▸ **Brief**
Look through the material and copy each line holding "file".

[START]

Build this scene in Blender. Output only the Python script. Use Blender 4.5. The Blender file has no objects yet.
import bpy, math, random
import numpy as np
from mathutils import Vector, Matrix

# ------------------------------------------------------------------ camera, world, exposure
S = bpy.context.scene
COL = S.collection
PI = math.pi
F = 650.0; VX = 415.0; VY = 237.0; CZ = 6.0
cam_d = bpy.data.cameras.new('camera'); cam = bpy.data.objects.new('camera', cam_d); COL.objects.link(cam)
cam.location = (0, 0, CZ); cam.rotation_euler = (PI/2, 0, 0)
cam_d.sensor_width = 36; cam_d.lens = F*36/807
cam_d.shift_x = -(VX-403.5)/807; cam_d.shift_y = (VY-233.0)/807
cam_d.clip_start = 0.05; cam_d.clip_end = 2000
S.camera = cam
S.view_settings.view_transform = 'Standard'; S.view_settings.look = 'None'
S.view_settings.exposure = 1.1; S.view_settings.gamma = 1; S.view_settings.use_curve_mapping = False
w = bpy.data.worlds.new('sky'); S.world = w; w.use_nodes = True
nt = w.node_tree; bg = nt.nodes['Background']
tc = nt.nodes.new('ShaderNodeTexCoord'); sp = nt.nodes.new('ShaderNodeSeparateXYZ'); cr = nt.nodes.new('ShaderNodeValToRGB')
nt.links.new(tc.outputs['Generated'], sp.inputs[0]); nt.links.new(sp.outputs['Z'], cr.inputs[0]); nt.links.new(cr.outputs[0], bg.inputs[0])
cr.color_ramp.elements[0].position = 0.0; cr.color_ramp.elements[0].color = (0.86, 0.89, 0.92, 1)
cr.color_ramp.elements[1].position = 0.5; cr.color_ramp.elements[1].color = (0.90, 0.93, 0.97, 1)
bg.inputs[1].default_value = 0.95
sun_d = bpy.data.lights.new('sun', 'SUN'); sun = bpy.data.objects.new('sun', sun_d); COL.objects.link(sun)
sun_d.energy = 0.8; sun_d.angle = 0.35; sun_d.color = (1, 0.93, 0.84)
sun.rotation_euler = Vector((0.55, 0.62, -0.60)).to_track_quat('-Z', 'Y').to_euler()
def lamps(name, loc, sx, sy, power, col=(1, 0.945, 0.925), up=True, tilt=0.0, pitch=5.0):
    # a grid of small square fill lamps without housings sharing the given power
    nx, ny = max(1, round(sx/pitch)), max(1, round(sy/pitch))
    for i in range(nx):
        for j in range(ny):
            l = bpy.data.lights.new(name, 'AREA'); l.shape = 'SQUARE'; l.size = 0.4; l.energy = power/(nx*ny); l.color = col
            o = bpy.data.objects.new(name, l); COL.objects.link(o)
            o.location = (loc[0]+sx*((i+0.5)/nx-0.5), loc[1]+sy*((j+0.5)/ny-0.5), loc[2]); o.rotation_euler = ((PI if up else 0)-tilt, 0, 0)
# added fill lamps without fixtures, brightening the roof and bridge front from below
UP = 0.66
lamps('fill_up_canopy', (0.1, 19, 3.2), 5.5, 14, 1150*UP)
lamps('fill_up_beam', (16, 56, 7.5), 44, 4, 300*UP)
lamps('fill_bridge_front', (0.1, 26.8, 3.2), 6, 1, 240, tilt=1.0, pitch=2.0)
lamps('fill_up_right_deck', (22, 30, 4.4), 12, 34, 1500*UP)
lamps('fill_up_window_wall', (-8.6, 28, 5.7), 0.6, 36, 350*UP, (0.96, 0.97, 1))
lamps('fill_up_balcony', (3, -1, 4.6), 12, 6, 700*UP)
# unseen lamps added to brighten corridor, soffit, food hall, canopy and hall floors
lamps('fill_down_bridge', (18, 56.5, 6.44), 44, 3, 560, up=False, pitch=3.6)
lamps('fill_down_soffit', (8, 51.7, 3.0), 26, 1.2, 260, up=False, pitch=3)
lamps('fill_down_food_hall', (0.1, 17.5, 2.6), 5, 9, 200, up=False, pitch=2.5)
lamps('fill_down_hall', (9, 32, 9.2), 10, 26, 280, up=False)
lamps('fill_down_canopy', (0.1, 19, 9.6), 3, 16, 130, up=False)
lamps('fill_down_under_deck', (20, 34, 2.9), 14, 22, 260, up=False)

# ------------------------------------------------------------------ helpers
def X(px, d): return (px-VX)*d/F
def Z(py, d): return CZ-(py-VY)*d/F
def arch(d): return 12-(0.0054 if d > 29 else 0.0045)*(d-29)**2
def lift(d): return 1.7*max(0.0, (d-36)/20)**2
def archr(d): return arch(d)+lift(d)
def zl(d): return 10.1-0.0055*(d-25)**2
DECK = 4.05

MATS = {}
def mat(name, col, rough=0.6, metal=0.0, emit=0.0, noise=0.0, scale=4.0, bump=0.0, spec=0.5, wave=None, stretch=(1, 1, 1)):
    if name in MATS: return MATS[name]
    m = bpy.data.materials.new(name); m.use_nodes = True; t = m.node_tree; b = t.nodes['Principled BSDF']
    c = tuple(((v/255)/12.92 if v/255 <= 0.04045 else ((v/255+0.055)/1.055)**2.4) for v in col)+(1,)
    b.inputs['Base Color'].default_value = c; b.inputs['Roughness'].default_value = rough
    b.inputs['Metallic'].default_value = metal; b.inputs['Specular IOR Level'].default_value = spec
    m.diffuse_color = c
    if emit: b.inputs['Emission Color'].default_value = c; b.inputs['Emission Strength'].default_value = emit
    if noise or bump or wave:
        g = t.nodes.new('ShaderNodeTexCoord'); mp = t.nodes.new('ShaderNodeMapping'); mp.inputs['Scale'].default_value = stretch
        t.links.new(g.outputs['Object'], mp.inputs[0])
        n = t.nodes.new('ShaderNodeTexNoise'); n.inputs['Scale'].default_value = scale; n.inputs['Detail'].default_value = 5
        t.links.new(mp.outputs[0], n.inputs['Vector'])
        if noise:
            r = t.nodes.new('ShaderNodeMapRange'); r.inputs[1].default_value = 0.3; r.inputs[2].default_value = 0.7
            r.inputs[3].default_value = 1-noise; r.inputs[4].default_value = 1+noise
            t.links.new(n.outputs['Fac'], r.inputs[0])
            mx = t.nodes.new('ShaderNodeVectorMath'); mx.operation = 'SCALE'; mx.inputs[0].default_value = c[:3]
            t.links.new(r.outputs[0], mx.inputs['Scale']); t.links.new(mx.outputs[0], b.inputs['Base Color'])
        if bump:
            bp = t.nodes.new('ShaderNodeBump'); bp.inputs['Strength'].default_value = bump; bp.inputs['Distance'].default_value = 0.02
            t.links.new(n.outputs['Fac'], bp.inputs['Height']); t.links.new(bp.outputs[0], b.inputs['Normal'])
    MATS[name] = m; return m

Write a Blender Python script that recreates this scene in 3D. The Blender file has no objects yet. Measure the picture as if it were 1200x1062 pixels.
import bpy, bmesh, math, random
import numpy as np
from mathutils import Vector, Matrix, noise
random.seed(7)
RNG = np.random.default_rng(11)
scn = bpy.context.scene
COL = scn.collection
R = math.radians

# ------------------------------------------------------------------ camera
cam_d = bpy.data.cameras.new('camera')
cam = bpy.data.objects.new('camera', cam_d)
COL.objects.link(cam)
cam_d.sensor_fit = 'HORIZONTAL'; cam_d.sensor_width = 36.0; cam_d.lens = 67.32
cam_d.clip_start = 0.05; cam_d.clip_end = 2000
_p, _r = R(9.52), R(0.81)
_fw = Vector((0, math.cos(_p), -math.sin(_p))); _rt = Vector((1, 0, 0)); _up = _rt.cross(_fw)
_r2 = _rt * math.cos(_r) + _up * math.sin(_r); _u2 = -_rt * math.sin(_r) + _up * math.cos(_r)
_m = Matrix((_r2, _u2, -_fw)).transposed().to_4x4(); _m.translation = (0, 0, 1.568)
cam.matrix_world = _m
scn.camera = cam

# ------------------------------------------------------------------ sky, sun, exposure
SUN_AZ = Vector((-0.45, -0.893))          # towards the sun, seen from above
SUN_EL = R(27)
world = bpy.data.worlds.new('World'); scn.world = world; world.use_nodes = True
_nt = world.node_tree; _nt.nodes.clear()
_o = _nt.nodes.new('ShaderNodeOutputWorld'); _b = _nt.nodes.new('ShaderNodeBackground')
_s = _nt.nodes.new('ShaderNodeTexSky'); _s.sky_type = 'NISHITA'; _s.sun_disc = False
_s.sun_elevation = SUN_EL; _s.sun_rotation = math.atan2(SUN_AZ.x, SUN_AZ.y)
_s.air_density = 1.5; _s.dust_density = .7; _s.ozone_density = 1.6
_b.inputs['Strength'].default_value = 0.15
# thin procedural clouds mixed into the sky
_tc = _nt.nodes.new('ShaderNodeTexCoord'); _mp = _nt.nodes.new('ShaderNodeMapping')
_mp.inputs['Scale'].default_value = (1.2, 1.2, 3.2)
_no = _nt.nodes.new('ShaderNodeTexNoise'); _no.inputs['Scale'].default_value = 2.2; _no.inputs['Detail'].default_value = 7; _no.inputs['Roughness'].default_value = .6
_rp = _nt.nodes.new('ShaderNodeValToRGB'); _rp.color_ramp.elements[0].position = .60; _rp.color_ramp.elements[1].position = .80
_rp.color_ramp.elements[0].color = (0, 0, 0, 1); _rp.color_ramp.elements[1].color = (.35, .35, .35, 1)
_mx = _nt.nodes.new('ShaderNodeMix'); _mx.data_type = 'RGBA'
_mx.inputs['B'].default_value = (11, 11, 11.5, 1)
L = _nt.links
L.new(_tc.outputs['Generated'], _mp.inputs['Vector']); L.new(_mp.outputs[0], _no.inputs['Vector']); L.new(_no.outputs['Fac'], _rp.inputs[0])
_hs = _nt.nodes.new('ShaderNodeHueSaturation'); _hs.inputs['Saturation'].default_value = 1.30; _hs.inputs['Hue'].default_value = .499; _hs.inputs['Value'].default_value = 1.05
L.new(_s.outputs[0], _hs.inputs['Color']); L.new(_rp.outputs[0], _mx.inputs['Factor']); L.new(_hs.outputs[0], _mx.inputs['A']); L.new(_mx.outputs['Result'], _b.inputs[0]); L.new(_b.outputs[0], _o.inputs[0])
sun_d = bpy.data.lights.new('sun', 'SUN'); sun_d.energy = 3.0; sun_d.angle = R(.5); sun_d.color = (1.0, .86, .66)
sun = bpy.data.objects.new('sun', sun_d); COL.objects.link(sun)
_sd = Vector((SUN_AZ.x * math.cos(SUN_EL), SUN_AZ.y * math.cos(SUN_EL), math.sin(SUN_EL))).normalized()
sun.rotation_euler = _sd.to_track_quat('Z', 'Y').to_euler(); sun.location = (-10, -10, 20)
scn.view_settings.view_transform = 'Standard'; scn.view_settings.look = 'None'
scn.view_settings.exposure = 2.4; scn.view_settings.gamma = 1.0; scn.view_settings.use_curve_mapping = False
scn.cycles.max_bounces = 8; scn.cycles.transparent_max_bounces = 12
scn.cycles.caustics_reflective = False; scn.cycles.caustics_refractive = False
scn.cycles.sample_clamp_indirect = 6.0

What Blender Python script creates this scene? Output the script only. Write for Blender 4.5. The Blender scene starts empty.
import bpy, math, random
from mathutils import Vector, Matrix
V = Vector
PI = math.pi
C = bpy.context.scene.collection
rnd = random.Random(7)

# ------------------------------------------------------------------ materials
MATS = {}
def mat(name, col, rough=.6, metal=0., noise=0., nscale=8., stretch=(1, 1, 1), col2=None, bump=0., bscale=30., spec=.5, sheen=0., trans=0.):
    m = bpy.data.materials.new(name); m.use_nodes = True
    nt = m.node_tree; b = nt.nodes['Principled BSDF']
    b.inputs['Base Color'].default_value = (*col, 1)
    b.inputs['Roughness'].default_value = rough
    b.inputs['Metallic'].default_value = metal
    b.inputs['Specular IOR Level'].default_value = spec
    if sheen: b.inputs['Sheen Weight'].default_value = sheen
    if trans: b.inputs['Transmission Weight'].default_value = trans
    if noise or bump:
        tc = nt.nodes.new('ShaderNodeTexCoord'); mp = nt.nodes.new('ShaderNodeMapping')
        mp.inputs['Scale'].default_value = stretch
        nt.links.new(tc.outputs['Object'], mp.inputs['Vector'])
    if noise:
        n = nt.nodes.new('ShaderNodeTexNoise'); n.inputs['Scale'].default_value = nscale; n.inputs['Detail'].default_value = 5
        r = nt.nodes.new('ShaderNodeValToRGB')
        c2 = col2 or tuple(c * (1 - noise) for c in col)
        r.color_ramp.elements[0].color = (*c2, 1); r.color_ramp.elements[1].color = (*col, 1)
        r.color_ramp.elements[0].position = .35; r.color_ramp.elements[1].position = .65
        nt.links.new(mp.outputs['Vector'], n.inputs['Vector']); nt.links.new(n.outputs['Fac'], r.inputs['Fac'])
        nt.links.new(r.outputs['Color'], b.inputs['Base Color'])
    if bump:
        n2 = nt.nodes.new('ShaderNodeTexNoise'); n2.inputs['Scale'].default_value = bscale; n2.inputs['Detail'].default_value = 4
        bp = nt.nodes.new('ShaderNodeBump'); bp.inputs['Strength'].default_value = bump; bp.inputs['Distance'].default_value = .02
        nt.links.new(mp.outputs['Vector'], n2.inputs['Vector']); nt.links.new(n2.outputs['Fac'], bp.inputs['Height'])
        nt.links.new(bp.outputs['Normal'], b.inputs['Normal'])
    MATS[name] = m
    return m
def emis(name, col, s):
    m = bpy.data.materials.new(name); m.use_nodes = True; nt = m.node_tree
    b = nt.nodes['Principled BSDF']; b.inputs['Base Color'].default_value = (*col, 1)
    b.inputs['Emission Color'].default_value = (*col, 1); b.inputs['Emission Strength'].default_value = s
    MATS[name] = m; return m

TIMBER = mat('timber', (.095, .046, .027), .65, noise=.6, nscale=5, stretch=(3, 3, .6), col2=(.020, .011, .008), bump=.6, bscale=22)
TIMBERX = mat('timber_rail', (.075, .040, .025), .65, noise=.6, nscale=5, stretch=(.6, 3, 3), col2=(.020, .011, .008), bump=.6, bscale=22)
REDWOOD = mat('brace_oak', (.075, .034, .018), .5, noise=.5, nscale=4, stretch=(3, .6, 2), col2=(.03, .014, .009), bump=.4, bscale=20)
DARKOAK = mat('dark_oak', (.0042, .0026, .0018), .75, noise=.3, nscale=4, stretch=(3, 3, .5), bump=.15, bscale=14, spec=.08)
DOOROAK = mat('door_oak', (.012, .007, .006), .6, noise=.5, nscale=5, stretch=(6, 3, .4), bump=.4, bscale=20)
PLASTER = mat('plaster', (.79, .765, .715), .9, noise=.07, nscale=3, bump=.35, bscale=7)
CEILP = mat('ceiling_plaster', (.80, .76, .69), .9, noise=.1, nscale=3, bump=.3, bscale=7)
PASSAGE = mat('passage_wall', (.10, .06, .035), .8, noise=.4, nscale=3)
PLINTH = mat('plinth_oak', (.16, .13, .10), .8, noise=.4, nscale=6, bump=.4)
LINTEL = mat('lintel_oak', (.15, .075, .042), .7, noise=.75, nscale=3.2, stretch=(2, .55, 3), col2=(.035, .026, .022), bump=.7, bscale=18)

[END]

▸ **Solution for this exercise**
Build this scene in Blender. Output only the Python script. Use Blender 4.5. The Blender file has no objects yet.
Write a Blender Python script that recreates this scene in 3D. The Blender file has no objects yet. Measure the picture as if it were 1200x1062 pixels.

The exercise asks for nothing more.